Suite aux déclarations du patriarche maronite, le « 8 Mars » exulte et le « 14 Mars » fulmine, tout comme nombre de centristes ou d’indépendants, note le quotidien « L’Orient-Le Jour ». Qui ajoute que l’affaire envenime le climat ambiant et exacerbe le clivage entre les deux camps.
Contre la ligne libaniste
Les Etats-Unis et la France ont condamné sans ambages les propos de Mgr Raï en faveur du régime syrien, qu’ils sanctionnent, et de l’armement du Hezbollah, qu’ils qualifient de terroriste.
Au Liban, relève Philippe Abi-Akl, l’opposition juge que le patriarche tourne brusquement le dos aux constantes nationales que Bkerké (siège du patriarcat maronite) a toujours défendues. « Il s’inscrit contre la ligne libaniste, pour laquelle son prédécesseur, Mgr Sfeir, s’est battu« . Le patriarche actuel, tout en rejetant la violence « d’où qu’elle vienne » et en soulignant que l’Eglise n’appuyait aucun régime politique, a estimé qu’ »en Orient, nous ne pouvons pas transformer facilement les dictatures en démocraties. Les problèmes de l’Orient doivent être résolus en respectant la mentalité de la contrée« .

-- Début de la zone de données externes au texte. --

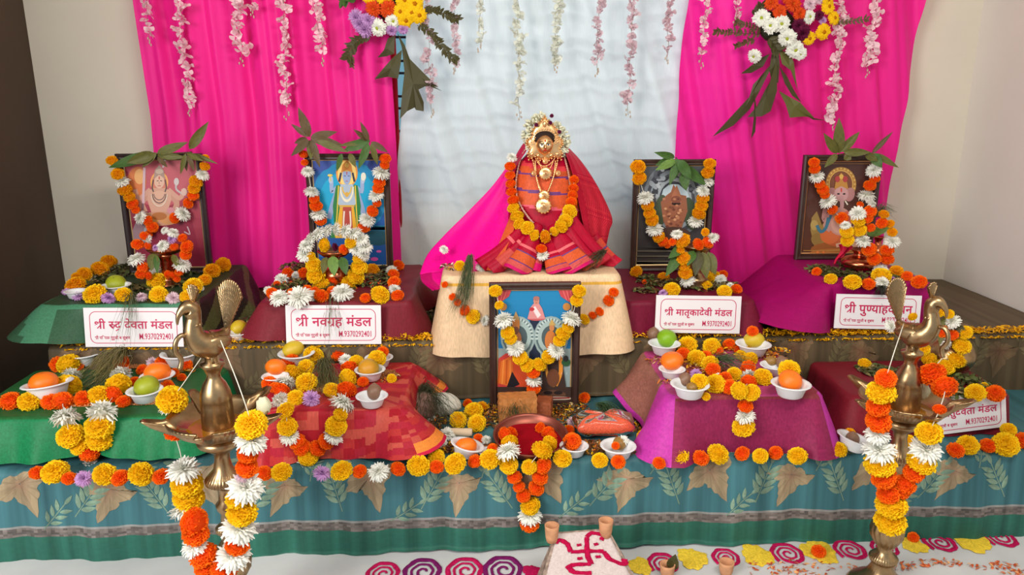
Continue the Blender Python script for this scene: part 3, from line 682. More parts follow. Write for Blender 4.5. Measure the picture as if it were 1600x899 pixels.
def draw_rudra(P, x0, y0, x1, y1):
    P.shade(x0 - 3, y0 - 3, x1 + 3, y1 + 16, (176, 78, 92), (128, 26, 52))
    P.ell(250, 283, 52, 40, (188, 92, 104)); P.ell(212, 290, 16, 30, (206, 120, 72), 10); P.ell(218, 276, 8, 12, (226, 170, 110))
    P.poly([(198, 345), (300, 345), (318, 420), (196, 420)], (134, 30, 58)); P.ell(222, 360, 14, 26, (150, 120, 130), 20)
    P.ell(249, 285, 14, 17, (232, 170, 96)); P.ell(249, 285, 11.5, 14, (206, 126, 110))
    for sg in (-1, 1):
        P.line([(249 + sg * 10, 300), (249 + sg * 27, 316), (249 + sg * 22, 332)], 9, (196, 146, 128)); P.line([(249 + sg * 14, 296), (249 + sg * 32, 310), (249 + sg * 38, 296)], 7, (204, 156, 138))
    P.poly([(232, 298), (241, 294), (257, 294), (266, 298), (268, 312), (260, 336), (238, 336), (230, 312)], (208, 160, 140)); P.ell(249, 309, 12, 11, (216, 172, 150))
    P.ell(249, 342, 34, 11, (196, 146, 120)); P.ell(234, 344, 14, 7, (214, 160, 92)); P.ell(264, 344, 14, 7, (210, 150, 96)); P.ell(249, 338, 12, 6, (176, 110, 60))
    P.ell(249, 284, 8, 10.5, (220, 180, 160)); P.poly([(240, 280), (242, 266), (249, 258), (256, 266), (258, 280), (249, 273)], (168, 142, 132)); P.ell(249, 268, 6, 4, (198, 176, 160))
    P.line([(240, 281), (238, 292), (240, 300)], 2, (96, 76, 76)); P.line([(258, 281), (260, 292), (258, 300)], 2, (96, 76, 76))
    P.line([(245, 283), (248, 282.5)], 1.1, (60, 40, 46)); P.line([(250.5, 282.5), (253.5, 283)], 1.1, (60, 40, 46)); P.line([(249, 284), (249, 288)], .8, (170, 120, 110)); P.line([(246.5, 290.5), (251.5, 290.5)], 1, (170, 70, 70)); P.line([(249, 276), (249, 280)], 1.4, (190, 40, 40))
    P.ring(249, 303, 9, 10, 1.1, (110, 90, 92), 0, 180); P.ring(249, 303, 13, 20, 1.2, (222, 206, 190), 0, 180); P.ring(249, 303, 11, 15, 1.1, (96, 76, 80), 0, 180)
    P.line([(226, 262), (224, 318)], lambda t: 4 + 2 * math.sin(3 * t), (206, 176, 186)); P.line([(224, 318), (222, 338)], 3, (140, 110, 120))
    P.line([(287, 304), (276, 296), (276, 286)], 3, (190, 176, 180)); P.ell(276, 284, 4, 6, (202, 190, 192)); P.ell(288, 300, 4.5, 6, (214, 180, 170)); P.line([(288, 362), (297, 366), (293, 354)], 2, (190, 160, 170)); P.ell(267, 329, 6, 5, (206, 140, 150))
    P.line([(255, 262), (258, 250)], 3, (186, 170, 176)); P.line([(228, 356), (224, 380)], 4, (170, 176, 190))
def draw_blue(P, x0, y0, x1, y1):
    P.shade(x0 - 3, y0 - 3, x1 + 3, y1 + 16, (40, 92, 168), (14, 78, 150)); P.ell(545, 310, 60, 58, (18, 132, 186)); P.ell(545, 312, 46, 46, (14, 160, 204)); P.ell(496, 256, 22, 12, (52, 74, 152)); P.ell(594, 258, 20, 12, (40, 62, 140))
    P.shade(x0 - 3, 352, x1 + 3, 372, (20, 110, 146), (16, 92, 140)); P.ell(590, 372, 22, 12, (22, 78, 96)); P.ell(585, 405, 6, 3, (206, 76, 160)); P.ell(592, 393, 4, 2, (206, 90, 170)); P.ell(562, 408, 20, 2, (40, 110, 176)); P.ell(510, 400, 14, 2, (40, 110, 176))
    P.ell(542, 270, 17, 23, (232, 150, 60)); P.ell(542, 271, 14.5, 20, (244, 208, 120))
    for sg in (-1, 1):
        P.line([(542 + sg * 15, 292), (542 + sg * 23, 300), (542 + sg * 24, 283)], 6, (150, 170, 206)); P.line([(542 + sg * 14, 296), (542 + sg * 22, 320), (542 + sg * 28, 342)], 8, (142, 160, 198)); P.ell(542 + sg * 25, 281, 3.5, 6, (176, 190, 214))
        P.poly([(542 + sg * 8, 288), (542 + sg * 17, 290), (542 + sg * 22, 322), (542 + sg * 20, 350), (542 + sg * 26, 372), (542 + sg * 14, 372), (542 + sg * 11, 330)], (40, 120, 62)); P.line([(542 + sg * 13, 290), (542 + sg * 15, 330), (542 + sg * 18, 370)], 1.8, (222, 190, 60))
    P.poly([(532, 288), (552, 288), (556, 318), (551, 326), (533, 326), (528, 318)], (170, 186, 204)); P.poly([(531, 324), (553, 324), (560, 372), (524, 372)], (226, 170, 44)); P.poly([(536, 322), (549, 322), (552, 365), (534, 365)], (176, 70, 60)); P.line([(538, 330), (537, 352), (541, 360)], 2.4, (232, 220, 206)); P.line([(547, 330), (548, 352), (544, 360)], 2.4, (232, 220, 206))
    P.ring(542, 292, 8, 14, 2, (222, 180, 70), 0, 180); P.ring(542, 292, 11, 24, 2, (236, 226, 200), 0, 180); P.ell(542, 304, 3, 4, (214, 166, 70)); P.line([(530, 322), (554, 322)], 3, (214, 166, 60))
    P.poly([(535, 276), (536, 268), (548, 268), (549, 276), (546, 286), (542, 289), (538, 286)], (150, 168, 206)); P.poly([(533, 270), (535, 258), (542, 250), (549, 258), (551, 270), (542, 266)], (206, 130, 50)); P.ell(542, 258, 3, 4, (236, 186, 80))
    P.line([(533, 270), (530, 284)], 3, (40, 40, 66)); P.line([(551, 270), (554, 284)], 3, (40, 40, 66)); P.line([(537.5, 275), (540.5, 275)], 1, (30, 34, 60)); P.line([(543.5, 275), (546.5, 275)], 1, (30, 34, 60)); P.line([(540, 283), (544, 283)], 1, (170, 80, 100)); P.line([(542, 268), (542, 273)], 1.2, (200, 60, 50))
    P.ell(516, 274, 4, 2, (226, 200, 90)); P.line([(516, 276), (517, 283)], 1.2, (226, 200, 90)); P.ell(568, 276, 4, 6.5, (226, 222, 206))
def draw_cave(P, x0, y0, x1, y1):
    P.shade(x0 - 3, y0 - 3, x1 + 3, y1 + 16, (84, 88, 96), (40, 34, 32)); r = random.Random(4)
    for rx, c in ((48, (118, 126, 134)), (43, (66, 68, 76)), (38, (138, 148, 156)), (33, (78, 80, 88)), (28, (156, 166, 172)), (23, (60, 62, 72))): P.ell(1053, 312, rx, rx * 1.25, c)
    for k in range(46):
        a = R(r.uniform(180, 360)); q = r.uniform(26, 46); P.ell(1053 + q * math.cos(a), 308 + q * 1.15 * math.sin(a), r.uniform(2, 6), r.uniform(1.5, 4), r.choice([(150, 158, 166), (56, 58, 66), (176, 184, 190), (92, 96, 104)]), r.uniform(0, 180))
    P.poly([(1030, 318), (1036, 296), (1046, 288), (1060, 288), (1074, 300), (1080, 318)], (186, 204, 212)); P.ell(1032, 330, 10, 26, (70, 84, 60), 8); P.ell(1078, 334, 10, 26, (62, 78, 54), -8)
    P.poly([(1048, 300), (1052, 288), (1062, 304), (1072, 306), (1074, 330), (1066, 352), (1062, 366), (1046, 366), (1036, 345), (1032, 316), (1040, 306)], (150, 92, 66)); P.poly([(1050, 304), (1057, 289), (1063, 304), (1064, 316), (1056, 322), (1048, 316)], (172, 108, 78))
    P.ell(1056, 318, 7, 3, (56, 30, 26)); P.ell(1056, 312, 8, 6, (132, 76, 58)); P.line([(1052, 311), (1055, 311)], 1.2, (40, 24, 22)); P.line([(1058, 311), (1061, 311)], 1.2, (40, 24, 22)); P.ell(1056, 318.5, 5, 1.6, (30, 18, 18))
    for k in range(40): P.ell(1052 + r.gauss(0, 9), 340 + r.gauss(0, 11), 2.4, 1.8, r.choice([(186, 126, 92), (128, 74, 54), (206, 150, 110), (110, 60, 46)]))
    P.ell(1052, 366, 26, 12, (74, 52, 44)); P.shade(x0 - 3, 388, x1 + 3, y1, (58, 52, 46), (72, 64, 56), 5)
    for yy in (392, 400, 408): P.line([(x0, yy), (x1, yy)], 1.6, (110, 104, 90))
def draw_elephant(P, x0, y0, x1, y1):
    P.shade(x0 - 3, y0 - 3, x1 + 3, y1 + 16, (70, 38, 36), (92, 56, 38)); r = random.Random(9)
    P.ring(1314, 288, 24, 27, 5, (176, 128, 62)); P.ell(1314, 288, 19, 22, (120, 70, 48)); P.ring(1314, 288, 19, 22, 1.2, (214, 170, 90))
    for k in range(24): a = 2 * math.pi * k / 24; P.ell(1314 + 21.5 * math.cos(a), 288 + 24.5 * math.sin(a), 1.4, 1.4, (216, 178, 100))
    P.poly([(1268, 340), (1276, 330), (1284, 352), (1292, 340), (1300, 372), (1290, 390), (1272, 384), (1266, 360)], (150, 122, 66)); P.ell(1272, 352, 6, 8, (176, 150, 86)); P.ell(1276, 374, 9, 10, (140, 112, 60))
    P.ell(1314, 390, 48, 13, (150, 88, 44)); P.ell(1314, 396, 50, 8, (176, 108, 52)); P.line([(1290, 392), (1340, 390)], 2, (206, 146, 76))
    P.ell(1316, 372, 32, 14, (188, 92, 50)); P.ell(1296, 368, 15, 13, (204, 104, 56)); P.ell(1336, 372, 14, 10, (190, 96, 56)); P.line([(1306, 384), (1326, 380), (1340, 386)], 6, (210, 168, 140))
    P.ell(1312, 346, 19, 22, (190, 140, 130)); P.ell(1312, 350, 14, 15, (204, 156, 142))
    for sg in (-1, 1): P.line([(1313 + sg * 14, 330), (1313 + sg * 26, 344), (1313 + sg * 24, 326)], 7, (176, 128, 124)); P.line([(1313 + sg * 14, 336), (1313 + sg * 24, 352), (1313 + sg * 16, 360)], 7, (186, 138, 130))
    P.line([(1294, 340), (1290, 356), (1282, 362), (1276, 352)], 5, (62, 116, 140)); P.line([(1298, 336), (1292, 352)], 4, (62, 116, 140))
    for sg in (-1, 1): P.ell(1314 + sg * 13, 304, 8, 11, (176, 124, 124), sg * 15)
    P.ell(1314, 303, 11, 12, (196, 150, 150)); P.line([(1314, 306), (1315, 322), (1310, 334), (1304, 332)], lambda t: 7 - 3 * t, (188, 142, 144)); P.line([(1308, 314), (1304, 320)], 2, (232, 224, 206)); P.line([(1320, 314), (1324, 320)], 2, (232, 224, 206))
    P.ell(1309.5, 303, 2.2, 1.3, (40, 24, 28)); P.ell(1318.5, 303, 2.2, 1.3, (40, 24, 28)); P.line([(1314, 294), (1314, 300)], 2, (200, 60, 50)); P.poly([(1303, 296), (1306, 280), (1314, 270), (1322, 280), (1325, 296), (1314, 291)], (186, 132, 60)); P.ell(1308, 280, 4, 5, (170, 60, 62)); P.ell(1320, 280, 4, 5, (170, 60, 62)); P.ell(1314, 276, 3, 4, (214, 170, 84))
    P.ring(1313, 334, 11, 18, 1.6, (214, 170, 90), 0, 180); P.line([(1322, 330), (1328, 350)], 5, (204, 96, 80))
    for k in range(8): P.ell(1277 + 9 * (k % 2), 398 - 2 * (k % 3), 2, 3, (214, 120, 60))
    P.line([(x0 + 4, y1 - 5), (x1 - 4, y1 - 5)], 1.2, (176, 128, 66)); P.line([(x0 + 4, y0 + 4), (x1 - 4, y0 + 4)], 1, (150, 104, 58))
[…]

Le patriarche maronite a considéré que l’armement du Hezbollah restait légitime tant qu’Israël occupe des terres libanaises et tant qu’il y a des Palestiniens armés, dans l’attente de leur retour dans leur pays. Mgr Béchara Raï relève qu’une portion de territoire libanais continue d’être occupée par Israël, qui détourne les richesses hydrauliques du Liban, et qu’un demi-million de Palestiniens réside au Liban, faute d’une application par Israël de la résolution 194 de l’ONU.